Color in a space is more than just what goes on the wall although this remains very important. It used to be that spaces for young children were vibrant primary colors or babyish pastels, but those aren’t always colors that teens or adults want to look at for very long. Plus, as any parent realizes, kids grow up way faster than you expect. While the basement renovation definitely has color, such as the blue of the wet bar cabinetry, it is muted and sophisticated.

There has been a real explosion in the popularity of plants in interior design. They are another textural element that makes a space feel lived in and brings a little of the outdoors inside. “This particular client was not afraid of plants. There’s a combination of live and faux plants that bring the space to life,” Natalie says.

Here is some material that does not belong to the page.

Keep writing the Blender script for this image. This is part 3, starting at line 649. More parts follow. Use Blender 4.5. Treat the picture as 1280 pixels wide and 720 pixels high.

The bathroom serves as a primary one for the 12-year-old child, as well as the guest bathroom when entertaining. “We balanced having some playful pattern with the wallpaper and hexagon floor tile, but those are sophisticated as well,” Casey says.

Focus on flexibility

Natalie and Casey say keeping some flexibility in the design is important. Clients often worry about being stuck with a certain layout for decades. “[The clients] wanted a game table in front of the bar, [but] they thought eventually they may change the layout a bit. They were worried about a light fixture, but we felt a light fixture helped define the space and designate these different areas. We chose a light fixture that can be converted to a flush mount,” Natalie says. In the future, if the family opts to remove the game table, the light fixture can be tweaked so the space can become functional for the family’s next stage of life.